> [Exercise prompt]
Can you write out every line from the start of the records below through the line containing "KIDS[p.name] = list(p.children);", leaving out any pictures?

> [Records for the exercise]
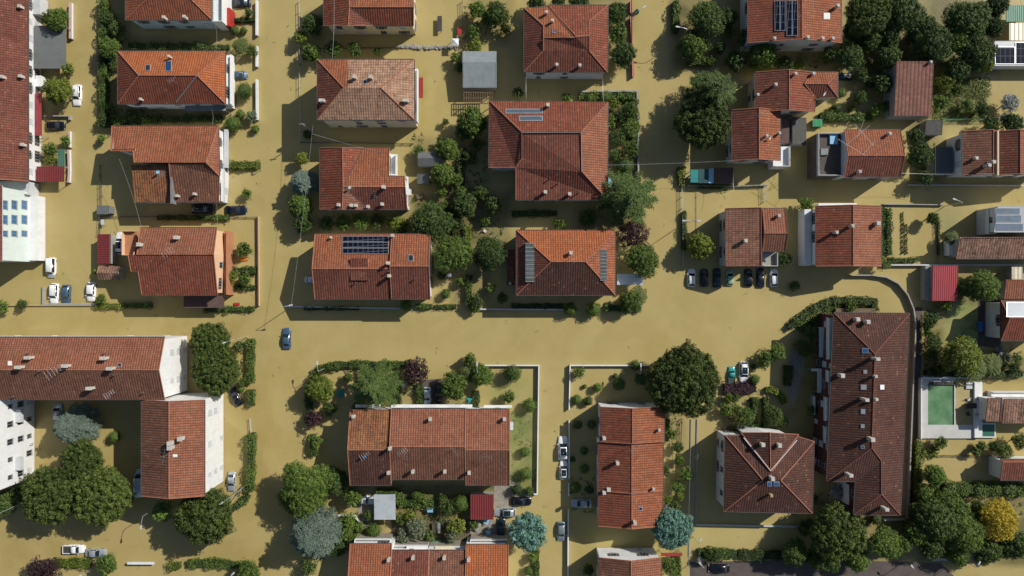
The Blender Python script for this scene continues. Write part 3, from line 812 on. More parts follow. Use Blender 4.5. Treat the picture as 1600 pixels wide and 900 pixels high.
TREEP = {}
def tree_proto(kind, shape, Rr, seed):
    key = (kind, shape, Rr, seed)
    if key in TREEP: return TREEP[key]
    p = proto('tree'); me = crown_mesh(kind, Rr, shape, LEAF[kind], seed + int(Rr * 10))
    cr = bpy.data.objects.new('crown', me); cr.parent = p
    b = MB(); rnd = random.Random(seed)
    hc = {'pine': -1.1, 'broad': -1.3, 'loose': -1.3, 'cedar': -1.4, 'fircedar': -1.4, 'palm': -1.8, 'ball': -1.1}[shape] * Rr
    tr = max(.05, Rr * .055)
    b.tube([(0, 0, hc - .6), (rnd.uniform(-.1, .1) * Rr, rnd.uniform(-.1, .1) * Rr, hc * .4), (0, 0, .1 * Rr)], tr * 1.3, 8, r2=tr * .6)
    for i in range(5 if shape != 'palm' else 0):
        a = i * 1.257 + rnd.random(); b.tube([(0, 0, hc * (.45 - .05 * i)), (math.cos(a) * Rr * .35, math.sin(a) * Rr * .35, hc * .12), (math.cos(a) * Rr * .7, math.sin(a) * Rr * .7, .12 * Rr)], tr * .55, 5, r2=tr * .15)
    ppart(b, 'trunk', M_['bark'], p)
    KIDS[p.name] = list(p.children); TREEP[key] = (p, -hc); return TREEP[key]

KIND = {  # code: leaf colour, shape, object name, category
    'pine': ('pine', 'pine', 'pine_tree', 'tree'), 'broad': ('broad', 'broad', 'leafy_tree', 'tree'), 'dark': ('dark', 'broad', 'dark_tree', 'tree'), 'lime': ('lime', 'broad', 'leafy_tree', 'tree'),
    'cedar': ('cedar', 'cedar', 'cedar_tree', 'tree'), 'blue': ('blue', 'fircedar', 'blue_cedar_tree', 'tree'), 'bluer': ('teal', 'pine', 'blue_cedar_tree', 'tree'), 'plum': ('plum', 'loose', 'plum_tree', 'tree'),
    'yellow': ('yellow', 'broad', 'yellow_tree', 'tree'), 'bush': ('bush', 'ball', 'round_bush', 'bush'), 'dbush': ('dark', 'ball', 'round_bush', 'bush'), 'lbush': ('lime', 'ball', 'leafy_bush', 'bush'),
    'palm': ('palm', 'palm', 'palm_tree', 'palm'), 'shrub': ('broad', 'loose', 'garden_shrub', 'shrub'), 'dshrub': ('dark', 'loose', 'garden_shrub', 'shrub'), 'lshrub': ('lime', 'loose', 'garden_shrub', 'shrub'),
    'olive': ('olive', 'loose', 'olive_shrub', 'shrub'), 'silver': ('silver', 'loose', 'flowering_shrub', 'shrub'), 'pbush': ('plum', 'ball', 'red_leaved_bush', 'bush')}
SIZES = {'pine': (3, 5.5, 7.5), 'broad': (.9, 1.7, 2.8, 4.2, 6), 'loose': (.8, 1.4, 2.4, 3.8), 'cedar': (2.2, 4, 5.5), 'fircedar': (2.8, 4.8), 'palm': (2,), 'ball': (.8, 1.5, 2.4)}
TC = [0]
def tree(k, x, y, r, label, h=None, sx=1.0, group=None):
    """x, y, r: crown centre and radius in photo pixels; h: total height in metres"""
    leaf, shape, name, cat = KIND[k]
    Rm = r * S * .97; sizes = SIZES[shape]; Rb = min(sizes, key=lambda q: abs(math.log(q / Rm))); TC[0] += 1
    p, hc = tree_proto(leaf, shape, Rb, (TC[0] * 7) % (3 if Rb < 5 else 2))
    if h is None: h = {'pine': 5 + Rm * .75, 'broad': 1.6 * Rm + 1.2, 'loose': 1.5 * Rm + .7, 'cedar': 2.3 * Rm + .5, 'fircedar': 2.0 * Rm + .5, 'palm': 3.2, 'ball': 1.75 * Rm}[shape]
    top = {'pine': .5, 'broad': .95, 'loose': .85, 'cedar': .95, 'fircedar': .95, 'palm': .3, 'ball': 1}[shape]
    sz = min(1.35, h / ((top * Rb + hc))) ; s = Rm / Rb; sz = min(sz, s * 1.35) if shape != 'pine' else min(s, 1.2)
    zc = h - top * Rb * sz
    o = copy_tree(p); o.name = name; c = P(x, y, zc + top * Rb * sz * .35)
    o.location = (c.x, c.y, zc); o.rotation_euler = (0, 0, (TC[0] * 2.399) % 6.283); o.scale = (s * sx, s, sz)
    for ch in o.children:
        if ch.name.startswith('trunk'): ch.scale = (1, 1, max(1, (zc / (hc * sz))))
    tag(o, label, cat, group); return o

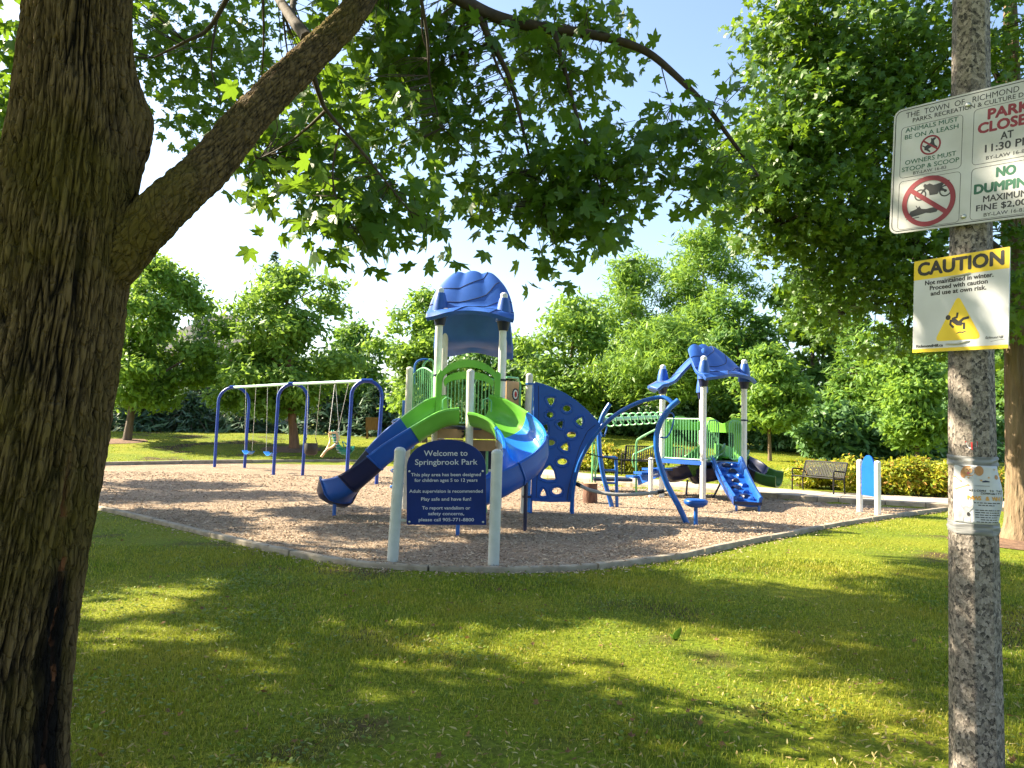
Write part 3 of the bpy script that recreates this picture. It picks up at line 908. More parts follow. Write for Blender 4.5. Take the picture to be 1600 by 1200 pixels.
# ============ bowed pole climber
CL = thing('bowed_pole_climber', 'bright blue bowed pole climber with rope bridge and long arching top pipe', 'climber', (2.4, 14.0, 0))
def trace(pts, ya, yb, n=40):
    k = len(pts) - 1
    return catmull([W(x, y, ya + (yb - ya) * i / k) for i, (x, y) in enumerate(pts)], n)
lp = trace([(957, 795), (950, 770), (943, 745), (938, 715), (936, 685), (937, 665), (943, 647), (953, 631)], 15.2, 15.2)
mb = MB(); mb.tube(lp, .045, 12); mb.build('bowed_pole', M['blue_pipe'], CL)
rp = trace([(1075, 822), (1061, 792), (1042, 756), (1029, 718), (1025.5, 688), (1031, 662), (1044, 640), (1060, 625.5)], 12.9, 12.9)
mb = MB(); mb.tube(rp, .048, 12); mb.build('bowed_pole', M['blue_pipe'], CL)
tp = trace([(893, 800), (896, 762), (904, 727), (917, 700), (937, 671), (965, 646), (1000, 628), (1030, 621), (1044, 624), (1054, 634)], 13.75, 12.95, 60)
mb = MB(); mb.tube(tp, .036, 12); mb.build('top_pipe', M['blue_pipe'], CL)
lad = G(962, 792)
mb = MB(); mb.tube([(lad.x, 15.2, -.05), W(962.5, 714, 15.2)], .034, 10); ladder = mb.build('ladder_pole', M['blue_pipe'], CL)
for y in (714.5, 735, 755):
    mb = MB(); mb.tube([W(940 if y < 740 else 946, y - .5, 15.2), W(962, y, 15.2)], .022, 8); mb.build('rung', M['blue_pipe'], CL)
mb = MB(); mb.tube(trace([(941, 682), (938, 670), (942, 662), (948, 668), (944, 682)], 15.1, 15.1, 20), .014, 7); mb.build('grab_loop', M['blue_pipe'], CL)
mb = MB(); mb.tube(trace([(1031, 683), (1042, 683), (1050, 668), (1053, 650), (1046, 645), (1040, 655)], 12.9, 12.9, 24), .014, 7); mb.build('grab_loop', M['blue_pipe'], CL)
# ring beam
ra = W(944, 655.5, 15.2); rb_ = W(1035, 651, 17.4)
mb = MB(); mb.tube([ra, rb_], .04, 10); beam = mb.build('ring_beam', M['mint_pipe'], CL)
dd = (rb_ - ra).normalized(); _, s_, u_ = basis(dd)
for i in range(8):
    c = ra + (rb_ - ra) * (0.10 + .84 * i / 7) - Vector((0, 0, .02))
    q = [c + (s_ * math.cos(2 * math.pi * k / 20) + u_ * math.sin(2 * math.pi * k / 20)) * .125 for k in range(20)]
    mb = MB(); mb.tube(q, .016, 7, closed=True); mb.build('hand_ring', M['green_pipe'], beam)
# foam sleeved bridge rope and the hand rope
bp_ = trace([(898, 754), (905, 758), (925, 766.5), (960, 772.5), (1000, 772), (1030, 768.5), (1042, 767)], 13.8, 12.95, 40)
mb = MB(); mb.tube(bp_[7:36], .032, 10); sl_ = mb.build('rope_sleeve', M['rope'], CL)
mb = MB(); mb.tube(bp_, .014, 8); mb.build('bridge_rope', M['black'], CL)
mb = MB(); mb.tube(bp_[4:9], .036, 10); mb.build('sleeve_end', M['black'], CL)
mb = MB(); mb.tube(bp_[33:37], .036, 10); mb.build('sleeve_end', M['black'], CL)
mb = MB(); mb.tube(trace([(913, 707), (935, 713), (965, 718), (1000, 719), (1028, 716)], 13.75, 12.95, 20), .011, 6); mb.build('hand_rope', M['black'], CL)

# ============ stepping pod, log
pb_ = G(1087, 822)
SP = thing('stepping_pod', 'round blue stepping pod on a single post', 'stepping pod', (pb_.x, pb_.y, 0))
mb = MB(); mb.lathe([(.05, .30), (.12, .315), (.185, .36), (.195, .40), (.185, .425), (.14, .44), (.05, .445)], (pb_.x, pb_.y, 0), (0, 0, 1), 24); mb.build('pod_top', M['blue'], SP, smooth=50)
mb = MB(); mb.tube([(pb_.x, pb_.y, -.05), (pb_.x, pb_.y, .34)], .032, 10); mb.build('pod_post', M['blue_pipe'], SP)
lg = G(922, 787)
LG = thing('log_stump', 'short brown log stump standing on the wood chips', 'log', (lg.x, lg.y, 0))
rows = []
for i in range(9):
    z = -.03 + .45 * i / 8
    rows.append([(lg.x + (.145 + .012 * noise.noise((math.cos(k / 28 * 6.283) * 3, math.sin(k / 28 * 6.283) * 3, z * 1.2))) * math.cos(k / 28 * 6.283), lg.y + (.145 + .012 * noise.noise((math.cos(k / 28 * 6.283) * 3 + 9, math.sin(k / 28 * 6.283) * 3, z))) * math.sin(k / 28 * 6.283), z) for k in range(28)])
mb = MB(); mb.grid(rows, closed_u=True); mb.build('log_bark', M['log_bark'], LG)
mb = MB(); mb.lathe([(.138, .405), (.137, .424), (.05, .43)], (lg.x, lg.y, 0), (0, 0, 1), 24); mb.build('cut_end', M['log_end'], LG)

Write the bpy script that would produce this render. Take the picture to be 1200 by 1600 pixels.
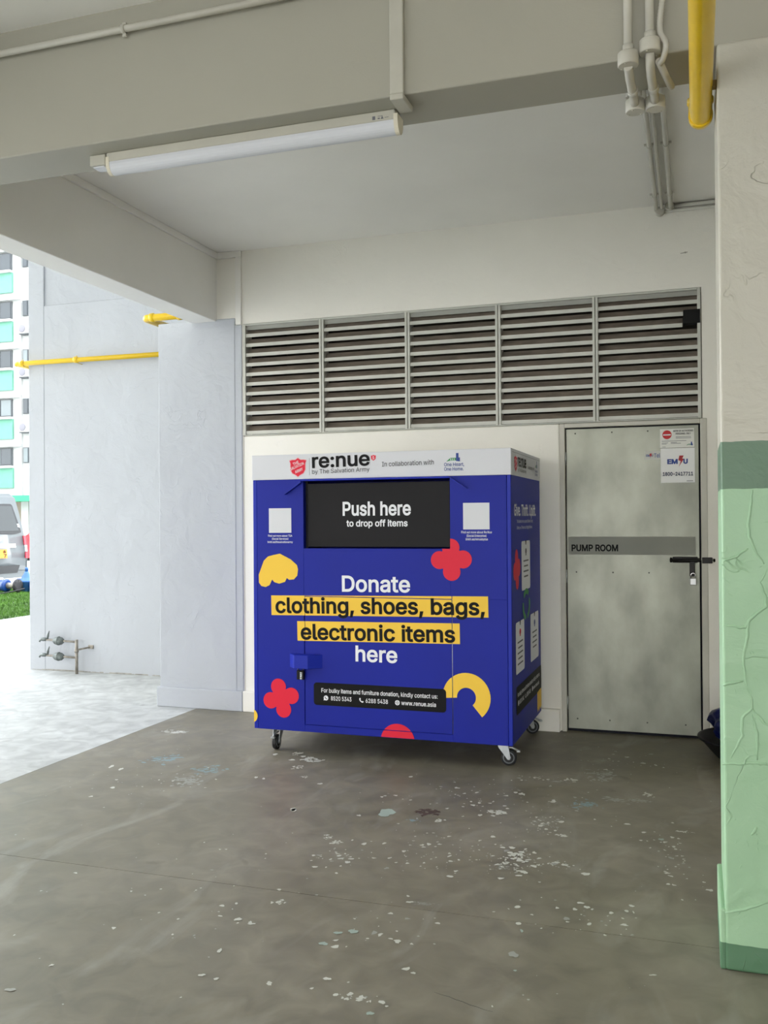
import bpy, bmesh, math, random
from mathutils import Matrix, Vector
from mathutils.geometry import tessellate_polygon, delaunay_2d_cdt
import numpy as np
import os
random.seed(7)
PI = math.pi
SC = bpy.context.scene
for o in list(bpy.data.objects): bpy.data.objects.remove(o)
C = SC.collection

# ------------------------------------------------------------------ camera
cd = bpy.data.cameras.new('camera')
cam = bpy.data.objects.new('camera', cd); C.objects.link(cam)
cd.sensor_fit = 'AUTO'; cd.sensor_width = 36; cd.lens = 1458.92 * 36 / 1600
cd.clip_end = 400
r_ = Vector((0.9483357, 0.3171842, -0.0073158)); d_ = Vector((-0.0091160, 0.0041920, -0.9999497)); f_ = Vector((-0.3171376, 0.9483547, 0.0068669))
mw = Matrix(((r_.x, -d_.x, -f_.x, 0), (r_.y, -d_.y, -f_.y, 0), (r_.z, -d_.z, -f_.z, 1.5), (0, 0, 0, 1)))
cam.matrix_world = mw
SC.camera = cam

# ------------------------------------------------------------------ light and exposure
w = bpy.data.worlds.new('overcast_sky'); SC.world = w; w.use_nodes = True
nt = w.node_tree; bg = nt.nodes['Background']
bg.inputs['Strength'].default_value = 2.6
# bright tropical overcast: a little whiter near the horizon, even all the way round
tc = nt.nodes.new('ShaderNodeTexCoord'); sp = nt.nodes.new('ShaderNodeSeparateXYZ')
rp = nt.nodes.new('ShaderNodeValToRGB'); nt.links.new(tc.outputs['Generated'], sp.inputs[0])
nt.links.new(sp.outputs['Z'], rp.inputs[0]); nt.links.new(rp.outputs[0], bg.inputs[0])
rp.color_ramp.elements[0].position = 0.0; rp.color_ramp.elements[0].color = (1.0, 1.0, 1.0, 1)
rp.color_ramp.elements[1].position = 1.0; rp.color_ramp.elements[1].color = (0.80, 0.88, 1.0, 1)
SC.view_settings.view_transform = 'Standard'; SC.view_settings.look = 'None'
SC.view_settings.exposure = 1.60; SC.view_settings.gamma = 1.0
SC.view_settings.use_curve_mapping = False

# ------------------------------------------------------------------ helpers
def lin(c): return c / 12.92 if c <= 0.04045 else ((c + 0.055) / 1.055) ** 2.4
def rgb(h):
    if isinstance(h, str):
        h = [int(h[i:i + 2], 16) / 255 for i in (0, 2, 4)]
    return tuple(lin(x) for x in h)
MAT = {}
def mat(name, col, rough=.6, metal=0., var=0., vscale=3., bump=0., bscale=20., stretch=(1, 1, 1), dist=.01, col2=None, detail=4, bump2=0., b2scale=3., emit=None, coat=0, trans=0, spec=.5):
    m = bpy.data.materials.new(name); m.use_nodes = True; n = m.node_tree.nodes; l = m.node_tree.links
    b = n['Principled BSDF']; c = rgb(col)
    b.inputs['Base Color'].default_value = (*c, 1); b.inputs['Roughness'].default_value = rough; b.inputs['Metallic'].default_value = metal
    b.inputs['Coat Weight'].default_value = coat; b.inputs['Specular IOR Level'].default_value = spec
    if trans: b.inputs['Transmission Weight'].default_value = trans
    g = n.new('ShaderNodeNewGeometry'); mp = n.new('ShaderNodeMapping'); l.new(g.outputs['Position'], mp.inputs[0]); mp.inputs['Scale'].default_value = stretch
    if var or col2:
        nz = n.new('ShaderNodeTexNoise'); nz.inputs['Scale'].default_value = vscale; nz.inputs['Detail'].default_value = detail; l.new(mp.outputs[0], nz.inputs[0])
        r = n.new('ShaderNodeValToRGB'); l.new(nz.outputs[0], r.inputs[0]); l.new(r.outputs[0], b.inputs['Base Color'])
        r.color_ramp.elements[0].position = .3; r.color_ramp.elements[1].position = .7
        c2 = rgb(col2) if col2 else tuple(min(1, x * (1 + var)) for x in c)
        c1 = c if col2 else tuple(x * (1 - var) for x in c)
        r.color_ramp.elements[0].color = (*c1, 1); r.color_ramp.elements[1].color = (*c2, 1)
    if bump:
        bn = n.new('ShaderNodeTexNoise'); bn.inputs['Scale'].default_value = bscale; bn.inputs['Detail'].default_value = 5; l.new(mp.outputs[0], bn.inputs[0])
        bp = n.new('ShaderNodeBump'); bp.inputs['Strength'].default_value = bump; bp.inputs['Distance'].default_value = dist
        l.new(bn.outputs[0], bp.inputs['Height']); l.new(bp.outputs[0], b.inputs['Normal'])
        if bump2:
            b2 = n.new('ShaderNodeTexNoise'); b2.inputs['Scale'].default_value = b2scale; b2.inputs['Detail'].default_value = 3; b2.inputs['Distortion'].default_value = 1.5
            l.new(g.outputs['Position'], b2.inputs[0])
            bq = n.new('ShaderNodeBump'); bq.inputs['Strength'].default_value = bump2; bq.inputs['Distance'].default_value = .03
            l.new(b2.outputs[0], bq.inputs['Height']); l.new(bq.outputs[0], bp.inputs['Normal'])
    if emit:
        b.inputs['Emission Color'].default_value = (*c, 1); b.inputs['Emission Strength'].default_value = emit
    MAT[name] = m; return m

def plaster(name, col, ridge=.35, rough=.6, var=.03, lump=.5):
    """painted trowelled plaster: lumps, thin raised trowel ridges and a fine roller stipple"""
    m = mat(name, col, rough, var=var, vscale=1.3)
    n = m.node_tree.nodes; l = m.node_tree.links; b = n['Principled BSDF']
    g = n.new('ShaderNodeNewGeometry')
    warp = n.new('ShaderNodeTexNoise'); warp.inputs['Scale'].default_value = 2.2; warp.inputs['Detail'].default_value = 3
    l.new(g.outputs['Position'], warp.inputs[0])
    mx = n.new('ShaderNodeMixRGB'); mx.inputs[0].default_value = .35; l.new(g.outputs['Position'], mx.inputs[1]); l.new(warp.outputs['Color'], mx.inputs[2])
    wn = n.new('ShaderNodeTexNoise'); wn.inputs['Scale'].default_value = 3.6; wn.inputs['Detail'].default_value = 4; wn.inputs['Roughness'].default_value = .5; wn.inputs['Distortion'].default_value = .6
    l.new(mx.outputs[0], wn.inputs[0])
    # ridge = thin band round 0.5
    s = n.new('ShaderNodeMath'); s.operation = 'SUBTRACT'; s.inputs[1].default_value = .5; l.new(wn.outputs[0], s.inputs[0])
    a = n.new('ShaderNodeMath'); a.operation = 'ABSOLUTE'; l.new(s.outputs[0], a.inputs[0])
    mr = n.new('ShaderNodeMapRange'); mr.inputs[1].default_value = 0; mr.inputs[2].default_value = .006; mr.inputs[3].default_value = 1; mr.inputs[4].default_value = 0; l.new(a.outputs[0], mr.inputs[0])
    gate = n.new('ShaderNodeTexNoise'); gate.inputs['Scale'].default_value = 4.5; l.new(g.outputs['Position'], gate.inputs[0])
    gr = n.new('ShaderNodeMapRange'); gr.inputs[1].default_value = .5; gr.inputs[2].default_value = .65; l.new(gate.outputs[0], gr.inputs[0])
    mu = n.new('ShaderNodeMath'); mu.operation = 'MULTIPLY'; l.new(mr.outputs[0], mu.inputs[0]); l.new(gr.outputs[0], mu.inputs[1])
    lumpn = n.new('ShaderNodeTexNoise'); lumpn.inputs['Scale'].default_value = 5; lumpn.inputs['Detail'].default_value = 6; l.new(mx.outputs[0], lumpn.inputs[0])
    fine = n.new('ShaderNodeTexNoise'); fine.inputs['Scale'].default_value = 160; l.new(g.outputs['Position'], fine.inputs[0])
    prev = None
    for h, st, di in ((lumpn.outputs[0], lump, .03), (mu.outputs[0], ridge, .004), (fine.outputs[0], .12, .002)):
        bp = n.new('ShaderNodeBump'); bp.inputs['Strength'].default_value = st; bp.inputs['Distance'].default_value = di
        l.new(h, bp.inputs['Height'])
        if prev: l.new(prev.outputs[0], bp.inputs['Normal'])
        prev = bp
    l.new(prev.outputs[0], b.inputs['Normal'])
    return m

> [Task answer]
The Blender Python script for this scene continues. Write part 3, from line 812 on. More parts follow. Use Blender 4.5. Treat the picture as 1600 pixels wide and 900 pixels high.
TREEP = {}
def tree_proto(kind, shape, Rr, seed):
    key = (kind, shape, Rr, seed)
    if key in TREEP: return TREEP[key]
    p = proto('tree'); me = crown_mesh(kind, Rr, shape, LEAF[kind], seed + int(Rr * 10))
    cr = bpy.data.objects.new('crown', me); cr.parent = p
    b = MB(); rnd = random.Random(seed)
    hc = {'pine': -1.1, 'broad': -1.3, 'loose': -1.3, 'cedar': -1.4, 'fircedar': -1.4, 'palm': -1.8, 'ball': -1.1}[shape] * Rr
    tr = max(.05, Rr * .055)
    b.tube([(0, 0, hc - .6), (rnd.uniform(-.1, .1) * Rr, rnd.uniform(-.1, .1) * Rr, hc * .4), (0, 0, .1 * Rr)], tr * 1.3, 8, r2=tr * .6)
    for i in range(5 if shape != 'palm' else 0):
        a = i * 1.257 + rnd.random(); b.tube([(0, 0, hc * (.45 - .05 * i)), (math.cos(a) * Rr * .35, math.sin(a) * Rr * .35, hc * .12), (math.cos(a) * Rr * .7, math.sin(a) * Rr * .7, .12 * Rr)], tr * .55, 5, r2=tr * .15)
    ppart(b, 'trunk', M_['bark'], p)
    KIDS[p.name] = list(p.children); TREEP[key] = (p, -hc); return TREEP[key]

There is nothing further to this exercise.